● TASK PROMPT
The records follow. Print, word for word, the first line through the "R = math.radians" line.
***
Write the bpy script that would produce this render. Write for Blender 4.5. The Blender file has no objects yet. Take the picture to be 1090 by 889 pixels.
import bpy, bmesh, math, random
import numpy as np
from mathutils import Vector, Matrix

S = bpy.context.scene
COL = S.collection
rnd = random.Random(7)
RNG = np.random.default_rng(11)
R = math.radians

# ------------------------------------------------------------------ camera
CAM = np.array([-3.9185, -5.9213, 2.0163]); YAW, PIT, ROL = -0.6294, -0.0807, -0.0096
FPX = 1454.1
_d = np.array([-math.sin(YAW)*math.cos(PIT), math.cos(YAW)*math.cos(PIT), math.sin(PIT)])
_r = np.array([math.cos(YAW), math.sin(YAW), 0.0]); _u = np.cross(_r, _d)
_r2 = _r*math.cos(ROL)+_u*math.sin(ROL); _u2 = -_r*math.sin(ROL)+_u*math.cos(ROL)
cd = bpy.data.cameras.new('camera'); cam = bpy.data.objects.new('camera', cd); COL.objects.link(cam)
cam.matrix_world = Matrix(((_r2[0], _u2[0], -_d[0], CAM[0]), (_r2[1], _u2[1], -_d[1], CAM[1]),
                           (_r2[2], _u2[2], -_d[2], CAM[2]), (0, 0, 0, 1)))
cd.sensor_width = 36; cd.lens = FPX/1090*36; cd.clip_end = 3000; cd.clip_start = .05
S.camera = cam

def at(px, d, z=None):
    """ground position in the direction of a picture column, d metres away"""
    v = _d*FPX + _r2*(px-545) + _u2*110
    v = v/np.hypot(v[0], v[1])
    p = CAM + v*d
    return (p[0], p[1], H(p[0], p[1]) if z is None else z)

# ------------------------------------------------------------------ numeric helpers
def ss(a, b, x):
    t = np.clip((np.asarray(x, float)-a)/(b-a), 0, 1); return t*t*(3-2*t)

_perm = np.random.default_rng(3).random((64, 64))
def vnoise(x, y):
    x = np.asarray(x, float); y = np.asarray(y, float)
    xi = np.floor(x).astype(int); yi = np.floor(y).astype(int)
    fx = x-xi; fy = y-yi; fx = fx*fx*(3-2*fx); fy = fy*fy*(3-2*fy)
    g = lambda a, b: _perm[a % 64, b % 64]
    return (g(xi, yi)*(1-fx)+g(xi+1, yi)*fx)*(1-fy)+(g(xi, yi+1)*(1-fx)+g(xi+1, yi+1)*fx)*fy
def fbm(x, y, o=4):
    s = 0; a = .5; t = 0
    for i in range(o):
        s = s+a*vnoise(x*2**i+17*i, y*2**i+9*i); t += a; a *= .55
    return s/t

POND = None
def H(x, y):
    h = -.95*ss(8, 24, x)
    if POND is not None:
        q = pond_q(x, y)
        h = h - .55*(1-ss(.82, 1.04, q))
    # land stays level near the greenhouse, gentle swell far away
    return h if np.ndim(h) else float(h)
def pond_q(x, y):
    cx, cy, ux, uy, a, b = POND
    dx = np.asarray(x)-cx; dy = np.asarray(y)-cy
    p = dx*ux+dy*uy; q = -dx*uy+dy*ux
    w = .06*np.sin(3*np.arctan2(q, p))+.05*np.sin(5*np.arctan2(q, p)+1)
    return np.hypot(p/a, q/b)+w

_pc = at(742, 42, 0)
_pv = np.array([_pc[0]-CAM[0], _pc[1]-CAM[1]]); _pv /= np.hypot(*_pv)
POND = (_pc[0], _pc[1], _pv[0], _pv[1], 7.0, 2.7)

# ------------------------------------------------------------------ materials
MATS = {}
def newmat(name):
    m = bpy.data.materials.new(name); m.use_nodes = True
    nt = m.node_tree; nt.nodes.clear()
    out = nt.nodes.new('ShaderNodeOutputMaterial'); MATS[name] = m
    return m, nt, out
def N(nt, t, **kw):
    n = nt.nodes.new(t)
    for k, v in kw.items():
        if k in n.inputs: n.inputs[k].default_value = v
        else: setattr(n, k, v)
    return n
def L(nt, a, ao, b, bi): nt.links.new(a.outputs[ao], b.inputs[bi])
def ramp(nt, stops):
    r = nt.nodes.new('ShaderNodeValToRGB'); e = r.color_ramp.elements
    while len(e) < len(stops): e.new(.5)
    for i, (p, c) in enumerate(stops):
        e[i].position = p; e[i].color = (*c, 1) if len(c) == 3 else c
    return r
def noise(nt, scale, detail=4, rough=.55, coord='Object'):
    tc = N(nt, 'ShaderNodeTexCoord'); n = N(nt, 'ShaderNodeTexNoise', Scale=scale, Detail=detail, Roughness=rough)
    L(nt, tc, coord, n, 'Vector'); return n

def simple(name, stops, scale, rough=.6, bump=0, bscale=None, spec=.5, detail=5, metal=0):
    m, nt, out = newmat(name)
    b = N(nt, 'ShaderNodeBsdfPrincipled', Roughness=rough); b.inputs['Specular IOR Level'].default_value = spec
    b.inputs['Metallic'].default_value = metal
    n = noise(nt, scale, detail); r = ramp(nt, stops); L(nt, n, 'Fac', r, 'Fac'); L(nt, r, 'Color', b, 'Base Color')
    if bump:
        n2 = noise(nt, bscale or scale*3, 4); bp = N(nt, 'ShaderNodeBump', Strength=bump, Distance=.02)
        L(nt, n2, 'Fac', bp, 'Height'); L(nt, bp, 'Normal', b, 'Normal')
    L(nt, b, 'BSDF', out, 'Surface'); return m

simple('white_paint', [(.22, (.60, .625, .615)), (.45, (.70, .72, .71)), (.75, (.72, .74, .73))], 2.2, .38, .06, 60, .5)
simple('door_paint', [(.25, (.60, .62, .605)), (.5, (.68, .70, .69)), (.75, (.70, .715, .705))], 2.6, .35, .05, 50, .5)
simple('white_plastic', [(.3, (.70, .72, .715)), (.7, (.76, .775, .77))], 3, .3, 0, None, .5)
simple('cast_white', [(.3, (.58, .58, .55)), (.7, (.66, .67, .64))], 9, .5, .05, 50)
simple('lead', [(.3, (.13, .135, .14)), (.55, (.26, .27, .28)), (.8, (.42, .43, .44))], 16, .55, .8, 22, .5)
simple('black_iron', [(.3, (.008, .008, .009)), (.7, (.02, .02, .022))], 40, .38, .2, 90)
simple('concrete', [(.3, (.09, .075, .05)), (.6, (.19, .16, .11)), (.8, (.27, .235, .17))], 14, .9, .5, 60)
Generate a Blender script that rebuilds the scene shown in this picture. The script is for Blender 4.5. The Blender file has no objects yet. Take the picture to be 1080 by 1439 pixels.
***
● RESPONSE
Write the bpy script that would produce this render. Write for Blender 4.5. The Blender file has no objects yet. Take the picture to be 1090 by 889 pixels.
import bpy, bmesh, math, random
import numpy as np
from mathutils import Vector, Matrix

S = bpy.context.scene
COL = S.collection
rnd = random.Random(7)
RNG = np.random.default_rng(11)
R = math.radians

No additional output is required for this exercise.